Whitney Houston was sad. She was overwhelmed, over shared, over worked. She was sweaty, and "losing it." She was failing, and flailing, in a public eye that couldn't wait to make jokes about it. Whitney Houston did drugs and then let her life slip away in a bathtub in the Beverly Hilton Hotel. Whitney Houston floated, dead in the water, almost directly above a pre-Grammy party that STILL HAPPENED even after news trickled down to the party goers that Whitney had died. This chain of events is so disturbing and disgusting that sometimes I think about it to torture myself in the same way that I can't help but obsess over the dead baby scene in Trainspotting, even after all these years. 

Bobbi Kristina was sad. She lost her Mom in an embarrassing, tragic, and very public way. Bobbi Kristina's life was hard. Bobbi Kristina took drugs and passed out in a bathtub, cutting off oxygen to her brain, which has since gone dead. Bobbi Kristina is all but dead, and it's the saddest thing I can think of. I'm sad she lost her Mom. I'm sad she, eerily so, followed the same path. I'm sad for their whole family. More so though I'm sad, and dread with every irrational fiber of my being, waking up one morning to the beginning of a one week news cycle of "Bobbi Kristina, only daughter to Whitney Houston and Bobby Brown, has died." 
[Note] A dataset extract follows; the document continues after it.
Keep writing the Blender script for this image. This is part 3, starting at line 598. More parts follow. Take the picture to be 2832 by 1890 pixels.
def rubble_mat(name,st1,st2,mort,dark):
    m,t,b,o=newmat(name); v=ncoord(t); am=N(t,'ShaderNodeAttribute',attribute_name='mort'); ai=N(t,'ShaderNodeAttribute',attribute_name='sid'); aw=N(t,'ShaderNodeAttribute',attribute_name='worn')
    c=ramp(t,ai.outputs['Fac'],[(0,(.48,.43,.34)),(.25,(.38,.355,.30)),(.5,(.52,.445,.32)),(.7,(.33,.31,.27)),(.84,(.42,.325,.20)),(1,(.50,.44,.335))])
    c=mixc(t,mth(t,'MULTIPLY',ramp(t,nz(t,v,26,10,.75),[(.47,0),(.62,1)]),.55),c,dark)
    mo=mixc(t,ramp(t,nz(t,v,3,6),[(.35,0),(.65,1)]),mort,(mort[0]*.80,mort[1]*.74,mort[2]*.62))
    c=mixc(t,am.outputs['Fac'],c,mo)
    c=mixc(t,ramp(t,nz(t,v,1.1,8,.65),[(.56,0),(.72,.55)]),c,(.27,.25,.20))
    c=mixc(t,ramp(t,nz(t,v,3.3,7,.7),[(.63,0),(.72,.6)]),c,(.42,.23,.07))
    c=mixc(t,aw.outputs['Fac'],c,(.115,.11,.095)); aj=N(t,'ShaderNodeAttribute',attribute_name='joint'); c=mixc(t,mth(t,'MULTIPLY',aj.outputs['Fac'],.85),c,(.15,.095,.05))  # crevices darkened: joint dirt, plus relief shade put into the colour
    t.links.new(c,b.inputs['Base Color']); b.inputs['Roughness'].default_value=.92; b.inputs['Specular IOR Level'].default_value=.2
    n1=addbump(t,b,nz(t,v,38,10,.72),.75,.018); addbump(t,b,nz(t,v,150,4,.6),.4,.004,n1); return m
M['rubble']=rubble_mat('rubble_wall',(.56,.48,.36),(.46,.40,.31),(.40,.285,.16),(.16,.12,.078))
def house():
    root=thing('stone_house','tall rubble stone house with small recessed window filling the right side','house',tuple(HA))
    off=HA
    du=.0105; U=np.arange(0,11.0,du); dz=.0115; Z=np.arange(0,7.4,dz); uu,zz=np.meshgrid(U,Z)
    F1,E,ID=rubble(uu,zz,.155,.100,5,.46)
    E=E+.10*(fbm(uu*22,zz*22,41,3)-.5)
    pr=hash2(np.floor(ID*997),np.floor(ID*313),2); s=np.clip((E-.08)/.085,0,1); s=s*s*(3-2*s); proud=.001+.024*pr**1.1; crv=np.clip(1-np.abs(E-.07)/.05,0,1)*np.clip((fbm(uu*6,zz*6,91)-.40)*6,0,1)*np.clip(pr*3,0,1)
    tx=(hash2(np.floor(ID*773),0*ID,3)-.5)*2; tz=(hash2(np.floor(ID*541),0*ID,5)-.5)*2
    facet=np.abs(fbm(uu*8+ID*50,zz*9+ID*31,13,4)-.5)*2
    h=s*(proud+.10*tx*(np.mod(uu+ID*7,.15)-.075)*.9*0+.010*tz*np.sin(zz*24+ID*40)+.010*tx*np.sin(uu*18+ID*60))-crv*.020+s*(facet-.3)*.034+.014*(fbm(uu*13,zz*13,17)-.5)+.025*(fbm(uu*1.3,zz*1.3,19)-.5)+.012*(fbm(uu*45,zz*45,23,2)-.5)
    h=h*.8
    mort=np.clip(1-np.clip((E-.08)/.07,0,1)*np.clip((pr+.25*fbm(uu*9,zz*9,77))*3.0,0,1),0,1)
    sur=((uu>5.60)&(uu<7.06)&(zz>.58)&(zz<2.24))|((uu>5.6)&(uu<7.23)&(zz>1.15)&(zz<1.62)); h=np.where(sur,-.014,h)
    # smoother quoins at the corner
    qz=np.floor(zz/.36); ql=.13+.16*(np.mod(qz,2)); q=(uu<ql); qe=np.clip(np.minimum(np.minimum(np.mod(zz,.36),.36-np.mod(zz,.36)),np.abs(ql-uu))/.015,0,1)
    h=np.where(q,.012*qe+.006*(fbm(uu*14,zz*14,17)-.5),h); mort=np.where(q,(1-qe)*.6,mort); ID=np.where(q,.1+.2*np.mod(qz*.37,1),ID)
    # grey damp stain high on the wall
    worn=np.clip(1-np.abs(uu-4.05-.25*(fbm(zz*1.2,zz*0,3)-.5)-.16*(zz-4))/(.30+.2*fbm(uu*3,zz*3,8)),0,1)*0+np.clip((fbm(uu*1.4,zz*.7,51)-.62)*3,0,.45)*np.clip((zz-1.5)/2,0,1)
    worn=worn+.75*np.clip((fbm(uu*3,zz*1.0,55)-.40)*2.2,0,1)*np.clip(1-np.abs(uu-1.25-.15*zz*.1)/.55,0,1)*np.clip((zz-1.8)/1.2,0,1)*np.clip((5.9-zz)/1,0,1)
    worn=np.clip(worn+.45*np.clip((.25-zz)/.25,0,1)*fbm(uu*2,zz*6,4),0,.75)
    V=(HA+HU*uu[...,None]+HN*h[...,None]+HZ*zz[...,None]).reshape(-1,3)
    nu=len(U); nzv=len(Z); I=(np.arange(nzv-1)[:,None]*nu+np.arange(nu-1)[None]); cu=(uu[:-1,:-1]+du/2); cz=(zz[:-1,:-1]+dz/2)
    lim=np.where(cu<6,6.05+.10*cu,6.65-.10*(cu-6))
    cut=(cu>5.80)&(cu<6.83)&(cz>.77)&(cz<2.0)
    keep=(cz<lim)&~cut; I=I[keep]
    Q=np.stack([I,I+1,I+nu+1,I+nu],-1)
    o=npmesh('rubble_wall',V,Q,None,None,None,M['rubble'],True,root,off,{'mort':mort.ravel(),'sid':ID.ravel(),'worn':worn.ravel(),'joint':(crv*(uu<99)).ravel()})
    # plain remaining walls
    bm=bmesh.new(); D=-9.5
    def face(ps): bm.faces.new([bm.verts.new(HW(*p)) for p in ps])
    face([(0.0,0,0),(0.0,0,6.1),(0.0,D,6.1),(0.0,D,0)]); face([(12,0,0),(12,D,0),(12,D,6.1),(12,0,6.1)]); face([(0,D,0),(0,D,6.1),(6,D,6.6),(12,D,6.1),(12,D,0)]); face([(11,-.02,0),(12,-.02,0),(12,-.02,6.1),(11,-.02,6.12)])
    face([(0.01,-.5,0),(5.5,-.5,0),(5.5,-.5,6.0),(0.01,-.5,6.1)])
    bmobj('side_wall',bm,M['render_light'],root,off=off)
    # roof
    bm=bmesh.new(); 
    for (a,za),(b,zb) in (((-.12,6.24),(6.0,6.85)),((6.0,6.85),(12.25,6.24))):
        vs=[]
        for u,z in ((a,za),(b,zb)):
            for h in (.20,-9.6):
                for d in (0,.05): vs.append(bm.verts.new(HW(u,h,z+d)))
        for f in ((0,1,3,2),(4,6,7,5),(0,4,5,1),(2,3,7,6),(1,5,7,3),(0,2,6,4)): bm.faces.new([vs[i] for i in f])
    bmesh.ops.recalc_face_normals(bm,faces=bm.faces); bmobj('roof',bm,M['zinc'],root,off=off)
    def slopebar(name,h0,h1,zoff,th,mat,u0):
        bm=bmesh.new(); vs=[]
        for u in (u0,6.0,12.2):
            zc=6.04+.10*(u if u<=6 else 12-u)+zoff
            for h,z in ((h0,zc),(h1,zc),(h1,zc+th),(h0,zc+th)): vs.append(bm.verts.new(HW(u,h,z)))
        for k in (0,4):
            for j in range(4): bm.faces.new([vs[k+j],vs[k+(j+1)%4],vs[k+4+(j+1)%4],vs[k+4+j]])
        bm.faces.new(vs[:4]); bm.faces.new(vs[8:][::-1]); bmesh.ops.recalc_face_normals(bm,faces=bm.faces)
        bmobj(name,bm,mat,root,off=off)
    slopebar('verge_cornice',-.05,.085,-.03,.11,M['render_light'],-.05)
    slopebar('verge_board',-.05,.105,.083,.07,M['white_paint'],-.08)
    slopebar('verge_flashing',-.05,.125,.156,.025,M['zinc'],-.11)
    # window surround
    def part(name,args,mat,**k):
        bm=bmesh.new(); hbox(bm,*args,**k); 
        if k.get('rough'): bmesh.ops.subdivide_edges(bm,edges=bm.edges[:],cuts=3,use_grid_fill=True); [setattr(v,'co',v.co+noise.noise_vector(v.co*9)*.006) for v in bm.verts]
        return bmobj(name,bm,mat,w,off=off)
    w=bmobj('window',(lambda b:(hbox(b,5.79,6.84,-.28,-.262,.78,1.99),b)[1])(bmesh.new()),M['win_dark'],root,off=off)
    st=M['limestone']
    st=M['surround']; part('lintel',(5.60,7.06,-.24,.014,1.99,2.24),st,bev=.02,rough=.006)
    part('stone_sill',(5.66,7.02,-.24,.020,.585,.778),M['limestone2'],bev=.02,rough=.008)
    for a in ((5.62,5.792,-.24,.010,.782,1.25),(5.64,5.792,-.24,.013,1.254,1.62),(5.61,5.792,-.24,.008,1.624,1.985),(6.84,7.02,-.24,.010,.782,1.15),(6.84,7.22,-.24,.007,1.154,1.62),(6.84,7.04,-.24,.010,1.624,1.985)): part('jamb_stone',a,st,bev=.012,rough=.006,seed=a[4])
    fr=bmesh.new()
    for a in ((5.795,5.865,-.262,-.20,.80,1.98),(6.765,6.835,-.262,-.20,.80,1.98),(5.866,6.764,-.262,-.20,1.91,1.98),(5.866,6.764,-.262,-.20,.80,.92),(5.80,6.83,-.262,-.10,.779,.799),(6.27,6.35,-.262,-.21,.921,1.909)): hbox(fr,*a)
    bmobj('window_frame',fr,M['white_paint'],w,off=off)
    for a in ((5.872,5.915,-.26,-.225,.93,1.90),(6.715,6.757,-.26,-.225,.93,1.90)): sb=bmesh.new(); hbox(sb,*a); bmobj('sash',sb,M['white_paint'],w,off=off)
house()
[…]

I wanted to say something. I didn't want to add to a string of "she's dead" posts. I want to write something now, while she's holding on to the last moments of her young life. She'll never read this, she'll never have the chance to, but if I can hooty hoo a message out to the world in her honor it would be "I'm thinking of you Bobbi Kristina, and your LIFE. I'm not waiting for you to die. I'm not waiting for you to die. I'm not waiting for you to die. I'm not waiting for you to die."